Stuttgart. Sie kursieren bei Youtube, Facebook und Twitter - aber dienen Bilder von getöteten Menschen im Irak der politischen Aufklärung? Oder verletzten sie die Menschenwürde? Petra Grimm, Leiterin des Instituts für Digitale Ethik an der Hochschule für Medien in Stuttgart bezieht Stellung.

Die Terrormiliz Islamischer Staat (IS) verfolgt religiöse Minderheiten im Nordirak auf brutale Weise, tötet viele Menschen. Inzwischen kursieren in sozialen Netzwerken wie Youtube, Facebook oder Twitter zahlreiche Aufnahmen dieser Gewalt. Mit politischer Aufklärung haben die meist nichts zutun, wie die Leiterin des Instituts für Digitale Ethik, Petra Grimm, in Stuttgart sagt.

Blut, Köpfe und Gedärme von ermordeten Menschen. Die Bilder aus dem Irak sind furchtbar. Darf man so etwas überhaupt zeigen?

Petra Grimm: Die Frage ist: Dienen solche Bilder der Aufklärung oder wird die Würde des gezeigten Menschen damit ein weiteres Mal verletzt? Wenn die Aufnahmen isoliert gezeigt werden, hat das mit Aufklärung nicht viel zutun. Man macht einen Menschen damit zum Schauobjekt. Solche Bilder, die Menschen instrumentalisieren, sollten nicht öffentlich gezeigt werden.

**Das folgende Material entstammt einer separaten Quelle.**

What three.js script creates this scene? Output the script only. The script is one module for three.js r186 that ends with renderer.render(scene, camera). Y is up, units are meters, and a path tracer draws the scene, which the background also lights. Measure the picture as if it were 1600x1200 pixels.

Inwieweit sind wir bei Gewaltdarstellungen schon abgestumpft?

Grimm: In den vergangenen 20 Jahren haben wir vor allem im fiktionalen Bereich - etwa im Fernsehen - eine Gewöhnung an Gewalt-Szenen erlebt. Die Bilder aus dem Irak sind aber so problematisch, weil sie authentisch sind. Da sind wir noch nicht so abgestumpft. Sie sind vor allem für Jugendliche, aber auch für Erwachsene, schwer einzuordnen und emotional zu verdauen.

Welche Verantwortung sehen Sie bei den Medien?

Grimm: Man sollte mit solchen gewalthaltigen Bildern viel sensibler umgehen - vor allem wenn sie ohne Kommentierung und Einordnung gezeigt werden.

Warum gibt es überhaupt ein Interesse an Terror-Bildern?

Grimm: Es ist natürlich die Konfrontation mit dem Existenziellen, mit dem Tod, die die Menschen beschäftigt. Auf der anderen Seite ist es auch ein gewisser Voyeurismus, der mit reinschwingt. Aber man sollte sich fragen: Was beabsichtigt jemand mit diesen Bildern? Das kann man als Nutzer ja leider nicht immer einordnen. Sie wissen nicht: Was oder wer ist die Quelle? (dpa)

Zur Person: Petra Grimm leitet das in diesem Jahr gegründete Institut für Digitale Ethik an der Hochschule der Medien in Stuttgart. Die Medienwissenschaftlerin forscht unter anderem zu den Themen Jugendliche und Medien sowie Medien und Gewalt.